America is really only conservative because of the people who run it.
And by people I mean the president and the Christian community.

absolutely
i believe if you want to have an opinion about something you need to take both sides into perspective. and i have. i am surrounded by people that feel the same way you do. I respect their view BUT i do not believe in it. I think every human being on this planet should be treated with the same dignity and respect and given the same rights including marriage.
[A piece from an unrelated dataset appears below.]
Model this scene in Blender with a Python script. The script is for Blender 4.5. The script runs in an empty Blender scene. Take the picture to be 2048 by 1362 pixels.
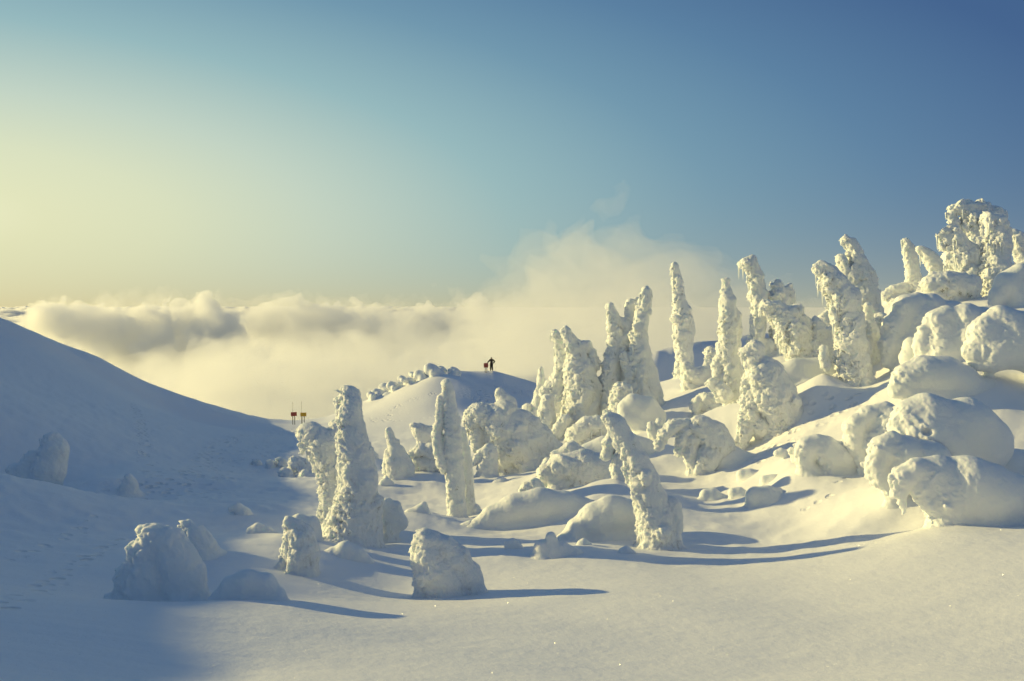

Leesanimevampire's picture

I think that we should garuntee the right to mariage to anyone. Christianity is everywhere in the world, and I think enough homosexuals realize what christians believ about them. However, are you going to deny children the right to live in a home that provides all the needs they require just because the couple is of the same sex? We cannot base these things on religion, because there needs to be respect for those that dont fallow the teachings of your god. I consider myself a christian, but I also would like to adopt children with my soon-to-be wife (im a girl, by the way). Why do children need both a mother and a father, when two parents can teach them all they need to know, regardless of their sex? And if this holds true, that children need both parents, what of those single parents out there? All I am saying is that acording to the bible, it is a sin, but you need also to remember that not everyone believes in the bible. Same-sex parents can be good parents just like a conventional couple, and they do not teach homosexuality (i believe that it is something you are born with, because up until recently, i thought myself a heterosexual, until I fell in love with my fiance), but rather teach the children acceptance. What would you say if they took their children to church and read them the bible? Would you still condem them? And what about the athiest parents? Are they unfit to raise children as well?